NEW DELHI Making crop insurance voluntary to all farmers, removal of high premium crops, giving flexibility to states to provide customised add on productsare some of the key changes the Centre is planning to make to the Pradhan Mantri Fasal Bima Yojana (PMFBY), a senior government official said Monday.
The agriculture ministry has also proposed setting up of State Level Corpus Fund, and migration of savings to a National-level Insurance Risk Pool to quell public perception that insurance companies are making profits from the scheme, the official said.
That apart, it has suggested a premium ceiling for coverage under the scheme at 25 per cent (to be revised every year) if irrigated area within a crop is more than 50 per cent. A premium ceiling at 30 per cent has been suggested if irrigated area within a crop is less than 50 per cent, the official added.
Launched in April 2016, PMFBY provides comprehensive crop insurance from pre-sowing to post-harvest period against non-preventable natural risks at extremely low premium rate of 2 per cent for kharif crops, 1.5 per cent for rabi crops and 5 per cent for horticulture and commercial crops.
“PMFBY is in the seventh season of implementation. Many challenges have been faced during the implementation of the scheme and the ministry has identified those gaps and proposed several changes and sought views of state governments on the same,” the official said.
Among key changes, the ministry has suggested making the scheme voluntary to all farmers, including loanee farmers. This has been done because compulsory enrolment of loanee farmers was leading to dissent, the official said.
The ministry has also proposed a two-step process of assessing crop yields required for calculating the extent of crop damage. First is elimination based on weather and other triggers, and the second step is crop cutting experiments (CCEs) in affected areas.
Currently, plots for conducting CCEs are selected randomly leading to dissatisfaction among stakeholders.
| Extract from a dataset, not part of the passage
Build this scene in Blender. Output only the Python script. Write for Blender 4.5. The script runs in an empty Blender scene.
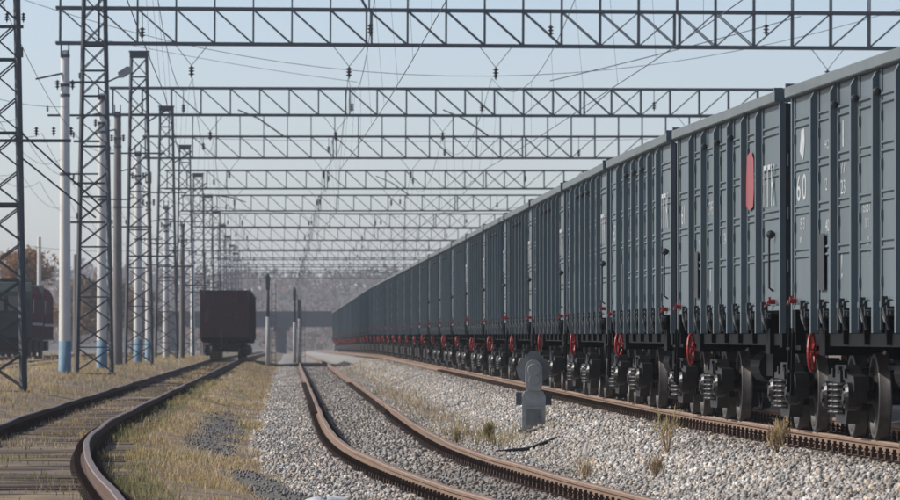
import bpy, math, random
import numpy as np
from mathutils import Matrix, Vector

random.seed(7)
RNG = np.random.default_rng(11)
R = math.radians
scene = bpy.context.scene
COL = scene.collection

# ------------------------------------------------------------------ camera
EYE = 1.58                                   # metres above the middle track's rail head
cam_d = bpy.data.cameras.new('camera')
cam = bpy.data.objects.new('camera', cam_d)
COL.objects.link(cam)
cam_d.sensor_width = 36.0
cam_d.lens = 238.0                           # long lens
cam_d.clip_start = 0.5
cam_d.clip_end = 20000
cam.location = (0, 0, EYE)
cam.rotation_euler = (R(90) + math.atan(85 / 5950), 0, 0)
cam_d.dof.use_dof = True
cam_d.dof.focus_distance = 78
cam_d.dof.aperture_fstop = 9.0
scene.camera = cam

# ------------------------------------------------------------------ sky and sun
SUN_EL, SUN_AZ = R(35), R(-80)               # azimuth from +Y, negative = to the left
world = bpy.data.worlds.new('World')
scene.world = world
world.use_nodes = True
wn, wl = world.node_tree.nodes, world.node_tree.links
wn.clear()
sky = wn.new('ShaderNodeTexSky')
sky.sky_type = 'NISHITA'
sky.sun_disc = False
sky.sun_elevation = SUN_EL
sky.sun_rotation = SUN_AZ
sky.altitude = 100
sky.air_density = 0.5
sky.dust_density = 1.0
sky.ozone_density = 3.0
tint = wn.new('ShaderNodeMix'); tint.data_type = 'RGBA'; tint.blend_type = 'MULTIPLY'
tint.inputs[0].default_value = 1.0
tint.inputs[7].default_value = (1.18, 1.0, 0.845, 1)
bg = wn.new('ShaderNodeBackground'); bg.inputs['Strength'].default_value = 0.142
wo = wn.new('ShaderNodeOutputWorld')
wl.new(sky.outputs[0], tint.inputs[6]); wl.new(tint.outputs[2], bg.inputs[0]); wl.new(bg.outputs[0], wo.inputs[0])

sd = bpy.data.lights.new('sun', 'SUN')
sd.energy = 3.4
sd.angle = R(0.8)
sd.color = (1.0, 0.94, 0.85)
sun = bpy.data.objects.new('sun', sd)
COL.objects.link(sun)
to_sun = Vector((math.sin(SUN_AZ) * math.cos(SUN_EL), math.cos(SUN_AZ) * math.cos(SUN_EL), math.sin(SUN_EL)))
sun.rotation_euler = to_sun.to_track_quat('Z', 'Y').to_euler()
sun.location = (-40, 60, 60)

scene.view_settings.view_transform = 'Standard'
scene.view_settings.look = 'None'
scene.view_settings.gamma = 1
scene.view_settings.use_curve_mapping = False
scene.view_settings.exposure = 0.40

# ------------------------------------------------------------------ helpers
def mat(name, base, rough=0.7, var=None, scale=4.0, metal=0.0, spec=0.4, bump=0.0, bscale=30.0, attr=None,
        detail=6, rust=None, rustscale=2.0, rustamt=0.5, objvar=0.0, rough2=None, coords='Object', stretch=None):
    m = bpy.data.materials.new(name); m.use_nodes = True
    n, l = m.node_tree.nodes, m.node_tree.links
    b = n['Principled BSDF']
    b.inputs['Roughness'].default_value = rough
    b.inputs['Metallic'].default_value = metal
    b.inputs['Specular IOR Level'].default_value = spec
    b.inputs['Base Color'].default_value = (*base, 1)
    tc = n.new('ShaderNodeTexCoord')
    src = tc.outputs[coords]
    if stretch:
        mp = n.new('ShaderNodeMapping'); mp.inputs['Scale'].default_value = stretch
        l.new(src, mp.inputs[0]); src = mp.outputs[0]
    col = None
    if attr:
        a = n.new('ShaderNodeAttribute'); a.attribute_name = attr; col = a.outputs['Color']
    if var:
        t = n.new('ShaderNodeTexNoise'); t.inputs['Scale'].default_value = scale; t.inputs['Detail'].default_value = detail
        t.inputs['Roughness'].default_value = 0.65
        l.new(src, t.inputs['Vector'])
        r = n.new('ShaderNodeMapRange'); r.inputs[1].default_value = 0.32; r.inputs[2].default_value = 0.68
        l.new(t.outputs['Fac'], r.inputs[0])
        x = n.new('ShaderNodeMix'); x.data_type = 'RGBA'
        l.new(r.outputs[0], x.inputs[0])
        x.inputs[6].default_value = (*base, 1)
        if col: l.new(col, x.inputs[6])
        x.inputs[7].default_value = (*var, 1)
        col = x.outputs[2]
        if rough2 is not None:
            rr = n.new('ShaderNodeMapRange'); rr.inputs[3].default_value = rough; rr.inputs[4].default_value = rough2
            l.new(t.outputs['Fac'], rr.inputs[0]); l.new(rr.outputs[0], b.inputs['Roughness'])
    if rust:
        t = n.new('ShaderNodeTexNoise'); t.inputs['Scale'].default_value = rustscale; t.inputs['Detail'].default_value = 9
        t.inputs['Roughness'].default_value = 0.7
        l.new(src, t.inputs['Vector'])
        r = n.new('ShaderNodeMapRange'); r.inputs[1].default_value = 1 - rustamt; r.inputs[2].default_value = 1.1 - rustamt
        l.new(t.outputs['Fac'], r.inputs[0])
        x = n.new('ShaderNodeMix'); x.data_type = 'RGBA'
        l.new(r.outputs[0], x.inputs[0]); x.inputs[6].default_value = (*base, 1)
        if col: l.new(col, x.inputs[6])
        x.inputs[7].default_value = (*rust, 1)
        col = x.outputs[2]
    if objvar:
        oi = n.new('ShaderNodeObjectInfo')
        hs = n.new('ShaderNodeHueSaturation')
        r = n.new('ShaderNodeMapRange'); r.inputs[3].default_value = 1 - objvar; r.inputs[4].default_value = 1 + objvar
        l.new(oi.outputs['Random'], r.inputs[0]); l.new(r.outputs[0], hs.inputs['Value'])
        hs.inputs['Color'].default_value = (*base, 1)
        if col: l.new(col, hs.inputs['Color'])
        col = hs.outputs[0]
    if col: l.new(col, b.inputs['Base Color'])
    if bump:
        t = n.new('ShaderNodeTexNoise'); t.inputs['Scale'].default_value = bscale; t.inputs['Detail'].default_value = 5
        l.new(src, t.inputs['Vector'])
        bp = n.new('ShaderNodeBump'); bp.inputs['Strength'].default_value = bump; bp.inputs['Distance'].default_value = 0.02
        l.new(t.outputs['Fac'], bp.inputs['Height']); l.new(bp.outputs[0], b.inputs['Normal'])
    return m

M = {}
M['paint']   = mat('wagon_paint', (0.070, 0.104, 0.123), 0.45, var=(0.093, 0.130, 0.148), scale=1.4, spec=0.5, bump=0.05, bscale=9,
                   rust=(0.10, 0.085, 0.075), rustscale=3.0, rustamt=0.34, objvar=0.06, rough2=0.58, stretch=(1, 1, .35))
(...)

That apart, the ministry has proposed migration to smart sampling and optimisation of CCEs in the short run, and adoption of direct yield estimation through technology for all major crops, the official said.
As the district crop combinations with consistently high risk lead to increase in overall premium rates, the ministry has proposed removing high-premium crops from the ambit of crop insurance and suggested a premium ceiling at 25 per cent if irrigated area within a crop is more than 50 per cent, and 30 per cent premium cap if irrigated area within a crop is less than 50 per cent.
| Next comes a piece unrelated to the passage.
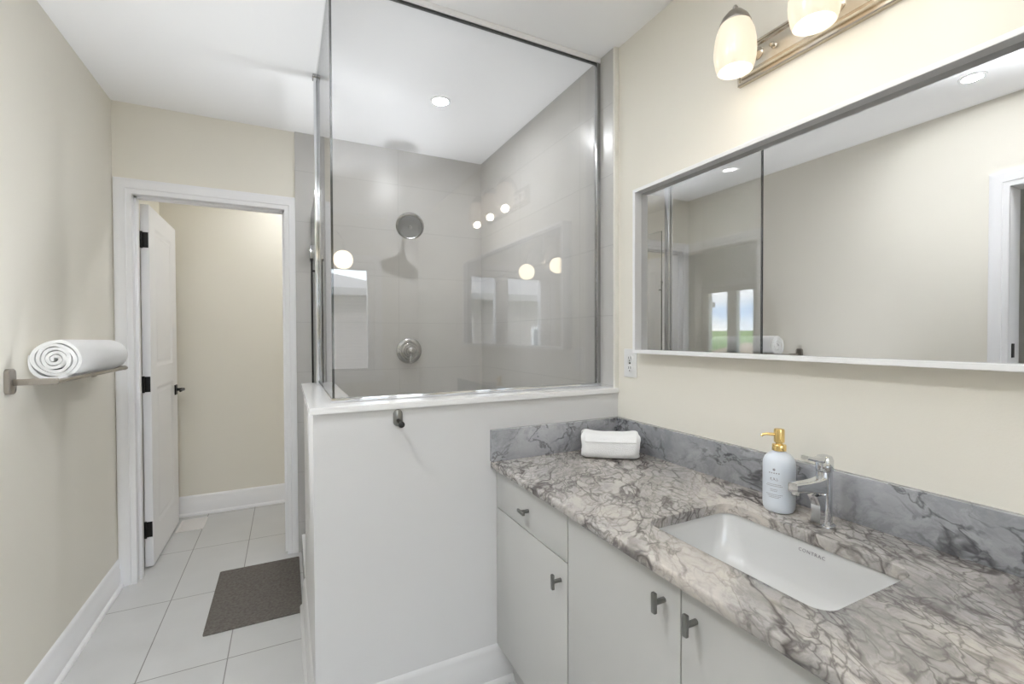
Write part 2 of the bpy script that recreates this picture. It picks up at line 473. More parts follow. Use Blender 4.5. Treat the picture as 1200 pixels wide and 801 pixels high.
# tiled shower linings
struct('wall_shower_tile', box((.053, YD - .010, 0), (XS, YD, ZC - .001)), TILE_B, 'pale grey tiled wall behind the shower head', 'wall')
def side_tile():
    bm = box((XS, 1.518, 0), (XR, YD, ZC - .001))
    return bm
st_ = struct('wall_shower_side_tile', side_tile(), TILE_S, 'pale grey tiled side wall of the shower', 'wall')
struct('trim_1', box((XS, 1.506, 1.049), (XR, 1.518, ZC - .001), .002), TILEEDGE, 'narrow pale edge strip ending the shower tile', 'trim')
struct('floor_shower', boxes([((.19, 1.63, 0), (XS, YD - .01, .03))]), TILE_B)
struct('trim_2', boxes([((.0705, 2.331, 0), (.19, YD - .01, .10))]), CAPM, 'low white shower curb', 'curb')

# half wall with its return and cap
HX = .0705; HY = 2.331
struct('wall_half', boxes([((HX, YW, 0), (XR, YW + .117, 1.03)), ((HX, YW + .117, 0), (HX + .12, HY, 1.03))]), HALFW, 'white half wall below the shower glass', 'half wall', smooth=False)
capbm = bmesh.new()
cp = [(HX - .010, YW - .010), (XR - .001, YW - .010), (XR - .001, YW + .127), (HX + .13, YW + .127), (HX + .13, HY + .008), (HX - .010, HY + .008)]
skin(capbm, [[Vector((x, y, z)) for x, y in cp] for z in (1.03, 1.05)])
bmesh.ops.bevel(capbm, geom=list(capbm.edges), offset=.002, segments=2, affect='EDGES')
struct('trim_3', capbm, CAPM, 'glossy white cap along the top of the half wall', 'wall cap')

# baseboards
BP = [(0, 0), (.026, 0), (.026, .008), (.022, .016), (.014, .020), (.014, .088), (.010, .094), (.010, .124), (.005, .136), (0, .14)]
fl3 = lambda x, y, v: Vector((x, y, v))
inv = [(-u, v) for u, v in BP]
struct('baseboard_left', sweep([(XL, YD), (XL, DW1 + .09)], BP, fl3), TRIM, 'white baseboard along the left wall', 'baseboard')
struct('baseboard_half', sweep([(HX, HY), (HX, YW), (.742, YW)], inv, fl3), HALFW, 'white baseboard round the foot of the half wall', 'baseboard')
struct('baseboard_closet', sweep([(.8, YB), (XL, YB)], BP, fl3), TRIM, 'white baseboard at the back of the small room', 'baseboard')
struct('baseboard_rear', sweep([(XL, YR), (XR, YR)], BP, fl3), TRIM)

# casings: u measured outwards from the opening
CP = [(0, 0), (0, .010), (.004, .012), (.022, .012), (.026, .016), (.030, .014), (.052, .018), (.066, .018), (.074, .013), (.076, 0)]
def casing(name, path, to3d, label, jambs):
    bm = sweep(path, CP, to3d)
    for lo, hi in jambs: add_box(bm, lo, hi, .001)
    return struct(name, bm, TRIM, label, 'door casing')
# small door: travels left leg up, head, right leg down; outside is on the left of travel
casing('trim_4', [(DX0, 0), (DX0, DZ), (DX1, DZ), (DX1, 0)], lambda x, z, v: Vector((min(x, .052), YD - v, z)), 'white stepped casing round the small door',
    [((DX0 - .015, YD - .002, 0), (DX0, YD + .117, DZ)), ((DX1, YD - .002, 0), (DX1 + .015, YD + .117, DZ)), ((DX0 - .015, YD - .002, DZ), (DX1 + .015, YD + .117, DZ + .015)),
     ((DX0, YD + .03, 0), (DX0 + .012, YD + .068, DZ)), ((DX1 - .012, YD + .03, 0), (DX1, YD + .068, DZ)), ((DX0, YD + .03, DZ - .012), (DX1, YD + .068, DZ))])
casing('trim_5', [(DW0, 0), (DW0, DWZ), (DW1, DWZ), (DW1, 0)], lambda y, z, v: Vector((XL + v, y, z)), 'white casing of the bedroom doorway seen in the mirror',
    [((XL - .122, DW0 - .02, 0), (XL + .002, DW0, DWZ)), ((XL - .122, DW1, 0), (XL + .002, DW1 + .02, DWZ)), ((XL - .122, DW0 - .02, DWZ), (XL + .002, DW1 + .02, DWZ + .02))])
obj('strike_plate', box((XL - .06, DW1 - .003, 1.15), (XL - .03, DW1 + .001, 1.22)), BLACK, bpy.data.objects['trim_5'], label='black strike plate')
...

Since single product type does not suffice needs of all beneficiary farmers, the ministry has suggested a basic product be made available to all farmers with flexibility to states to provide customised add on products to farmers.
To address the delay in payment of state governments’ share of subsidy, the official said the ministry has proposed deduction of overdue state subsidy from the central transfer to states.
The ministry has also proposed three-year compulsory allocation of work to insurance companies by states to prevent repeated tendering process that delays implementation of the scheme.
It has also suggested migration of crops having inconsistent yield data to weather-based insurance scheme.